# Set exercise
Begin with the line that contains "Reconstruct this image", end with the line that contains "SC.camera = cam", and extract exactly that stretch of lines.

-- start of Extracted records --

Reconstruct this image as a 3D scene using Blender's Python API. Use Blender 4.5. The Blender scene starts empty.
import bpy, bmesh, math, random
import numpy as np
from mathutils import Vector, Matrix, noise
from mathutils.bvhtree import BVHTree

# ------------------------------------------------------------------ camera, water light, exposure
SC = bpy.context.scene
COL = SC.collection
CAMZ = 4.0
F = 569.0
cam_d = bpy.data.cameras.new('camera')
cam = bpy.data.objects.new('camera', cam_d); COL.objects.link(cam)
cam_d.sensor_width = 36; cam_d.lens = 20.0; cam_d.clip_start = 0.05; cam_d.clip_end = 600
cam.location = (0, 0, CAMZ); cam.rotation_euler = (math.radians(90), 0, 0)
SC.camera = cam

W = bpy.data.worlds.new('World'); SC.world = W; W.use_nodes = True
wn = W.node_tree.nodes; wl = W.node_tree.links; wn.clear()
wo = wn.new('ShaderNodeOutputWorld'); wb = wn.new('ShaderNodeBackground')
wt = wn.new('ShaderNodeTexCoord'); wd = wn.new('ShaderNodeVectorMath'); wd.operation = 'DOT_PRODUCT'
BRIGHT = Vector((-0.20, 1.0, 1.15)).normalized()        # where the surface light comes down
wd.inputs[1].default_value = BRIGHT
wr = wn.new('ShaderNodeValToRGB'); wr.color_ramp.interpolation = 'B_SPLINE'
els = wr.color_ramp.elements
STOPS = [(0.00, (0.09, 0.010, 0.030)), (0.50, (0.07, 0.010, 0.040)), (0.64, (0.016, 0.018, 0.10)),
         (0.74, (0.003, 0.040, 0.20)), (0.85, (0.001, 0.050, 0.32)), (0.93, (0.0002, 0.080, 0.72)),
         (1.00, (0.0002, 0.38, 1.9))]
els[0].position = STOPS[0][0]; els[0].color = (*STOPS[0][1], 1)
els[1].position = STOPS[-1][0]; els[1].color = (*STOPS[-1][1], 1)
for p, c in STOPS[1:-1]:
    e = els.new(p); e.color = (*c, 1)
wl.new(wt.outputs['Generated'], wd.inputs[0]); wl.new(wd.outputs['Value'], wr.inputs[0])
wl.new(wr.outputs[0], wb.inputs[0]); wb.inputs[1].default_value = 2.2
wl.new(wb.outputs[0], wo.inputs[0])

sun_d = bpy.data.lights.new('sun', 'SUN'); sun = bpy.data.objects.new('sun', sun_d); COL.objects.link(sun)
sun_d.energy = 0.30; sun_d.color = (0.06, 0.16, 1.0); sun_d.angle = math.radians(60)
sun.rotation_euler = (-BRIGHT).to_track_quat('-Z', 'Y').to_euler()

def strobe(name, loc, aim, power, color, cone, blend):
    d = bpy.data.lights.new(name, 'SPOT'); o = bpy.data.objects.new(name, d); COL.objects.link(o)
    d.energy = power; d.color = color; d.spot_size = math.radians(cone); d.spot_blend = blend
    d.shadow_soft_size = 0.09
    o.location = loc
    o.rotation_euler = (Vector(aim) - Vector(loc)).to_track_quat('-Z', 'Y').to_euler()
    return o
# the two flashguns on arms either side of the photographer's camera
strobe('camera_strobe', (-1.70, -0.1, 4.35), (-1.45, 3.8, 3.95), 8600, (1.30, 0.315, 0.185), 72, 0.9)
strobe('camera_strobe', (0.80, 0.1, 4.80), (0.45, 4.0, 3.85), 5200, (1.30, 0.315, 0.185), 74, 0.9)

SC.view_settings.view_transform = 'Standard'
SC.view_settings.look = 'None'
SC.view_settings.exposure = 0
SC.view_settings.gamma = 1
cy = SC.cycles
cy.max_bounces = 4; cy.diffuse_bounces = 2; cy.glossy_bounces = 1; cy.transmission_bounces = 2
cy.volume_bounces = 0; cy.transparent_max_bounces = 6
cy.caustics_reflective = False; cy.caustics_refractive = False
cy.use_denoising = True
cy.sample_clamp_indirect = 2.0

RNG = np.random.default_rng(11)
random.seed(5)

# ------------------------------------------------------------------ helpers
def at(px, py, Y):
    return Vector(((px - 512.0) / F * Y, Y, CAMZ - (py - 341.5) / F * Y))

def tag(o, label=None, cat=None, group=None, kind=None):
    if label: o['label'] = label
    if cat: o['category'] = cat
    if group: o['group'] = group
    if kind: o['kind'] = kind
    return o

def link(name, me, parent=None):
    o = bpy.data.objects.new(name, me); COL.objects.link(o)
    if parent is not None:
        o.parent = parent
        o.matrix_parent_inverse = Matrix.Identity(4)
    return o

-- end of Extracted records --
-- start of Extracted records --

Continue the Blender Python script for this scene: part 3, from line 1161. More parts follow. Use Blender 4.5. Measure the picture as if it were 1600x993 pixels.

-- end of Extracted records --

# Exercise result
Reconstruct this image as a 3D scene using Blender's Python API. Use Blender 4.5. The Blender scene starts empty.
import bpy, bmesh, math, random
import numpy as np
from mathutils import Vector, Matrix, noise
from mathutils.bvhtree import BVHTree

# ------------------------------------------------------------------ camera, water light, exposure
SC = bpy.context.scene
COL = SC.collection
CAMZ = 4.0
F = 569.0
cam_d = bpy.data.cameras.new('camera')
cam = bpy.data.objects.new('camera', cam_d); COL.objects.link(cam)
cam_d.sensor_width = 36; cam_d.lens = 20.0; cam_d.clip_start = 0.05; cam_d.clip_end = 600
cam.location = (0, 0, CAMZ); cam.rotation_euler = (math.radians(90), 0, 0)
SC.camera = cam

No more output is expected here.